Now she’s chasing – and being chased by – the thieves. And she’s picked up a pair of passengers who claim they can help her outwit them, get her professor’s pottery back and return the artifacts to their rightful owner. If only she could figure out which one of them is working with the thieves and which one she can trust in this high-stakes game of finders keepers.

Review:
This was utterly ridiculous. I won’t go so far as to call it bad, but it was just completely unfathomable. I found none of Jane’s reactions believable. Further, I didn’t believe international art thieves with a 6 million dollar/pound score would be so easily defeated or so plainly unthreatening. Jane never once seemed to really consider that they might be violent. And they weren’t, which made them mere cartoon characters. While the author explained why Jane took the actions she took, I couldn’t believe for a moment that a woman in her early twenties would do the things she did and have such amazing results.

Further, I was constantly annoyed by the references to Jane’s traitorous body and her willingness to trust a man she knew to be lying to her based on how attractive he was. Again, it was beyond belief. Plus, the love triangle fake-out was just annoying.

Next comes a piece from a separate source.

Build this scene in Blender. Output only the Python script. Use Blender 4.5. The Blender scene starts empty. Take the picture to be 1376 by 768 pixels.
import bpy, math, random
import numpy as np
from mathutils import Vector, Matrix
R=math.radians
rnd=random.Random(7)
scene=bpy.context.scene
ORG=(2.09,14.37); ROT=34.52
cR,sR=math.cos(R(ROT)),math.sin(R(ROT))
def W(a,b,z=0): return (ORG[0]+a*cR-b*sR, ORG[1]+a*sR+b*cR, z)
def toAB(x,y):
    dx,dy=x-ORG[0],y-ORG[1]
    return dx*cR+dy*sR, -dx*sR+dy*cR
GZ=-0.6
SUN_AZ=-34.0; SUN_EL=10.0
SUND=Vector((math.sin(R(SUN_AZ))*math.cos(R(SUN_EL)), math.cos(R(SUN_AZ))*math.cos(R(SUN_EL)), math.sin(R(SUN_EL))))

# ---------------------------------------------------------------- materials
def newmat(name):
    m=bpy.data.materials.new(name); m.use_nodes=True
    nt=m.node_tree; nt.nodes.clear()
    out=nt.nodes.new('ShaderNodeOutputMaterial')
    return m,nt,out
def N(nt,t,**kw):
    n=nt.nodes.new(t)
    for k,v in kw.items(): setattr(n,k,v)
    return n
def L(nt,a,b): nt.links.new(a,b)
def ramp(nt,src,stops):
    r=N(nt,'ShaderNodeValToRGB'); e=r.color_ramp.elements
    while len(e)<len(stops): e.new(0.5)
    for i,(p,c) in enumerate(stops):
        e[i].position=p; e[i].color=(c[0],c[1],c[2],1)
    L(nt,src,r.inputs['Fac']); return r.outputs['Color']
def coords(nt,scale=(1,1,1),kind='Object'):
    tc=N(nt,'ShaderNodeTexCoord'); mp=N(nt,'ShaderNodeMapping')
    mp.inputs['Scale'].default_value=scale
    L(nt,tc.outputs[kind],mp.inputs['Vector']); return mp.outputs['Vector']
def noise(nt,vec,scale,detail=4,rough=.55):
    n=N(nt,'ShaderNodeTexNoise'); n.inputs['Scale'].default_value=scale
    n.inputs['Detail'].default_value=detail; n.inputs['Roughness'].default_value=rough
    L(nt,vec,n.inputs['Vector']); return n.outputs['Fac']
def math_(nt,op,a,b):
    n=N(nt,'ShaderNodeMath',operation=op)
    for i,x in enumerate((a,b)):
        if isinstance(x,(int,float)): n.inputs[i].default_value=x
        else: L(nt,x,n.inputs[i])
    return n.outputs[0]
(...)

And there were just so many small things like this. Like her causing a traffic accident while traveling at high speed. This would have been unfailingly deadly in real life, but the reader is supposed to believe she hasn’t really hurt anyone.

Maybe a younger reader would have enjoyed the book more than I did. The writing is fine, as is the narration (by Cait Frizzell), but I spent a lot of time listening to the story and rolling my eyes, like “yeah right.”